Determine the number of lines containing the word "from", and state that figure alone.
===
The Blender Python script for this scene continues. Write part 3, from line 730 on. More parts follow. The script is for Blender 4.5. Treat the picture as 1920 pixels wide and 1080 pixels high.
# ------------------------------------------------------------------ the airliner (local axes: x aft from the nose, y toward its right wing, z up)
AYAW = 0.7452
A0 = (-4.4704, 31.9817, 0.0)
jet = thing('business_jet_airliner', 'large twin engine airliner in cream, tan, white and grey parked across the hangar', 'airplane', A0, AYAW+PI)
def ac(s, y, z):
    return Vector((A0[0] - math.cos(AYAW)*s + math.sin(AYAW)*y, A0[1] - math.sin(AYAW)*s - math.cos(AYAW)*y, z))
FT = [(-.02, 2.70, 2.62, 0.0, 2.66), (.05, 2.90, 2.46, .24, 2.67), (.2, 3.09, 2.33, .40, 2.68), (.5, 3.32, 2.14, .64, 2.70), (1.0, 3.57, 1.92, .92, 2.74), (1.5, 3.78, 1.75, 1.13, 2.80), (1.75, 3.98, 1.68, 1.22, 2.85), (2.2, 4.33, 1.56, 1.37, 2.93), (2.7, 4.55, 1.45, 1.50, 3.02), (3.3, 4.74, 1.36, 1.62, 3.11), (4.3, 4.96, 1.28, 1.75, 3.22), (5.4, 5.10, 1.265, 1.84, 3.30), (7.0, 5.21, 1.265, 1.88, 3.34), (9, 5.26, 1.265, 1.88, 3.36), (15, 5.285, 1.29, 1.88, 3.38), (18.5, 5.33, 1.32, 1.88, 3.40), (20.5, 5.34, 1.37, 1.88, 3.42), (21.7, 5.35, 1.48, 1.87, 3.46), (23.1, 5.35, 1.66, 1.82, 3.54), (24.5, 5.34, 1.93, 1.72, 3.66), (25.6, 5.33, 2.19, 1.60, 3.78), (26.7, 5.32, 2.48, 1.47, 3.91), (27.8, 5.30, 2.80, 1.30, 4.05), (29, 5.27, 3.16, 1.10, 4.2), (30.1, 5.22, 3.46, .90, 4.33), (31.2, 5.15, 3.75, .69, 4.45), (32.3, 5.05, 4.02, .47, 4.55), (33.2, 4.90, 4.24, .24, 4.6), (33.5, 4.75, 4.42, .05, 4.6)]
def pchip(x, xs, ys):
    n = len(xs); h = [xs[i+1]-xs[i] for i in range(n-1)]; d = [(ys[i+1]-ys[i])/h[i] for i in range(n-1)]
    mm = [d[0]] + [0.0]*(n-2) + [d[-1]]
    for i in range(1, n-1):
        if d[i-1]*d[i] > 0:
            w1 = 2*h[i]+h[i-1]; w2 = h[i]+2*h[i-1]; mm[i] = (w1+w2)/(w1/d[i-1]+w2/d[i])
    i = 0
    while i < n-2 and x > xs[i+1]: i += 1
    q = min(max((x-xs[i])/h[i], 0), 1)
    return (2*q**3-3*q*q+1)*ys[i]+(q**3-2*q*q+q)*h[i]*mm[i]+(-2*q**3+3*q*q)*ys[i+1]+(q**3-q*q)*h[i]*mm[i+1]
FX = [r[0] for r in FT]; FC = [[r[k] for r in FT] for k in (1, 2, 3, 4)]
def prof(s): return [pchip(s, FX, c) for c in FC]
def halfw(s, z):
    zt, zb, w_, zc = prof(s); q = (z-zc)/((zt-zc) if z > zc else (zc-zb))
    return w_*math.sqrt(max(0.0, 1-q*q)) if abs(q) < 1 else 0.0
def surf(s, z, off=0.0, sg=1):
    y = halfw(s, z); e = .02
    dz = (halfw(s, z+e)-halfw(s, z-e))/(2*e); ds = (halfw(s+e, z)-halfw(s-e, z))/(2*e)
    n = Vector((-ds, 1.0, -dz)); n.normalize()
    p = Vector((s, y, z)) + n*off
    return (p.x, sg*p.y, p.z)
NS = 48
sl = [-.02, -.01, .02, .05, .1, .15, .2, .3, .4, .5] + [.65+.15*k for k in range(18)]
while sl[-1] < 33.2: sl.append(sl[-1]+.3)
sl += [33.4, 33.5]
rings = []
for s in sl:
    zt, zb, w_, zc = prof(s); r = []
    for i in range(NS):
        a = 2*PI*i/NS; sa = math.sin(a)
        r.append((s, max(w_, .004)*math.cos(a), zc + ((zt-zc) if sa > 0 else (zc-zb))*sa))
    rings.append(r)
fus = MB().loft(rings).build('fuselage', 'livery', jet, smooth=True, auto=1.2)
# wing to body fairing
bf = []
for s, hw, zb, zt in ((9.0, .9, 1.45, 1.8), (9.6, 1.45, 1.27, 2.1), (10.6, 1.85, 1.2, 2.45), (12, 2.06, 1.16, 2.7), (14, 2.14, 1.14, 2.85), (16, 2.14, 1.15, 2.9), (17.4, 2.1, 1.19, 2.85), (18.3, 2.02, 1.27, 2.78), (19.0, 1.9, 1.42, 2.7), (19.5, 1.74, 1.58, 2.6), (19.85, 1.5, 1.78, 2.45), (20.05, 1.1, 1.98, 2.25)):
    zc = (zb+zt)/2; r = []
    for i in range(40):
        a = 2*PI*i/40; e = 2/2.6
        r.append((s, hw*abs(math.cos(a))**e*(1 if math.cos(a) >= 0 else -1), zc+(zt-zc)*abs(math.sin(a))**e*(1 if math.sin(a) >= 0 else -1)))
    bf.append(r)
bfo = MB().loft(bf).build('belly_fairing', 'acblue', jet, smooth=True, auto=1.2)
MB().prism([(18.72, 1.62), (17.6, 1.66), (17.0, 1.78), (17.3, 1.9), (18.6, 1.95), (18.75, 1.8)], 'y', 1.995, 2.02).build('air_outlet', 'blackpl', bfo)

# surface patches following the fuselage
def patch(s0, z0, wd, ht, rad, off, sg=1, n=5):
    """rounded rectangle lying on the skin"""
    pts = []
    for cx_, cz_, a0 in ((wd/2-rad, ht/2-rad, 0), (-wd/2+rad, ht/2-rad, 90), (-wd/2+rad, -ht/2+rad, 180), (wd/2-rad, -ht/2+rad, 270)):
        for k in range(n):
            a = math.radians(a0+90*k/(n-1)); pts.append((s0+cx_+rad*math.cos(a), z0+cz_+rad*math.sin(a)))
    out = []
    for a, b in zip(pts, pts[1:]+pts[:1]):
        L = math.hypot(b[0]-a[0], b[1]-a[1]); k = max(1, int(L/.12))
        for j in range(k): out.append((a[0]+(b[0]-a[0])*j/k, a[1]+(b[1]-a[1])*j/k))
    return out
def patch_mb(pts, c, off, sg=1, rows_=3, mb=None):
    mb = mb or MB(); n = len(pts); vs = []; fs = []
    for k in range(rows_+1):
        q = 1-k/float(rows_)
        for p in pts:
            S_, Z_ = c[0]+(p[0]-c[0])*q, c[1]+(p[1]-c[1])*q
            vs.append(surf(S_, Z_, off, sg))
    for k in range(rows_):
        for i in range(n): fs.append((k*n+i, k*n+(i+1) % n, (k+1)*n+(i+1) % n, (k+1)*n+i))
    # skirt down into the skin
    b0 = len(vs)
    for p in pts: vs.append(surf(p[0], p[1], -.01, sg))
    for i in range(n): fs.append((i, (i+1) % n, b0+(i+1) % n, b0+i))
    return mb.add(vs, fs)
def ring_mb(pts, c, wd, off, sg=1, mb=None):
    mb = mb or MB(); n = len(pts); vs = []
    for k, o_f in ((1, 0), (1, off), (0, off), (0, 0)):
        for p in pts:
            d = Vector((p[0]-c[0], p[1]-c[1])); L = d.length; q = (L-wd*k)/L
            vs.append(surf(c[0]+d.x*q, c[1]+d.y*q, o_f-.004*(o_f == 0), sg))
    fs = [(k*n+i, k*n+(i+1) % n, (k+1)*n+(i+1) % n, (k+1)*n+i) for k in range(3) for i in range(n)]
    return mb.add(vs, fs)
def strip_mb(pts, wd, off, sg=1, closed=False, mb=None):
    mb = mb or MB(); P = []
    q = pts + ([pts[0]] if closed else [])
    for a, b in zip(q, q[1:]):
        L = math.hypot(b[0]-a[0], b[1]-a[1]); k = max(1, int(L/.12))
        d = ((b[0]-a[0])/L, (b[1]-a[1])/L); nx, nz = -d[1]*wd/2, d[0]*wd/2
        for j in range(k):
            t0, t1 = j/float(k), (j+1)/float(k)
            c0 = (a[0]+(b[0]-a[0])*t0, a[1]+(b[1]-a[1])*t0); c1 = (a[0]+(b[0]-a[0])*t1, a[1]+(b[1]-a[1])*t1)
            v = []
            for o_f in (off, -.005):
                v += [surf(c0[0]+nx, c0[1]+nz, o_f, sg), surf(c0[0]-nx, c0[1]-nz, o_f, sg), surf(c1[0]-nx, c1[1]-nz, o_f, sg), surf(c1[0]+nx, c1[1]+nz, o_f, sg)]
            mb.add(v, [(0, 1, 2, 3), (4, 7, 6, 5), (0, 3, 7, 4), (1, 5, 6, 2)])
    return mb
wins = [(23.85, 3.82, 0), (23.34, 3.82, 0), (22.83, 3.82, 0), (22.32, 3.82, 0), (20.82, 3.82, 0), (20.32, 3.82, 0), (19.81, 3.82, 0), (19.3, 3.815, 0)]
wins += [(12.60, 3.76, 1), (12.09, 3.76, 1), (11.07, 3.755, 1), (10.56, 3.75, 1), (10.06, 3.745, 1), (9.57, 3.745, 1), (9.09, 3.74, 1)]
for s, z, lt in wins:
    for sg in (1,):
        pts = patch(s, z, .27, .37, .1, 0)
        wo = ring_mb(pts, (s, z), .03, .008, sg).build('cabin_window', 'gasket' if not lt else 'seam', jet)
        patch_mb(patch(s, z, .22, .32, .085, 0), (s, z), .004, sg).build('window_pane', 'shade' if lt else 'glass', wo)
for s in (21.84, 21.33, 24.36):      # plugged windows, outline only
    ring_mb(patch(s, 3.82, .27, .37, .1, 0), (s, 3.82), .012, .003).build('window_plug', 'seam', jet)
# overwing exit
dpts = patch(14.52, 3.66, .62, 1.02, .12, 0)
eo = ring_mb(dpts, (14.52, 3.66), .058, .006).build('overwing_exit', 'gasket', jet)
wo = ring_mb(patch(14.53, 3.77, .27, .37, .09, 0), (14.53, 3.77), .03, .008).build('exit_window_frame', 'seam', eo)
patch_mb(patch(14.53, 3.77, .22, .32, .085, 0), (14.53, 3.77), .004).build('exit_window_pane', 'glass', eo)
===
* Complete response
2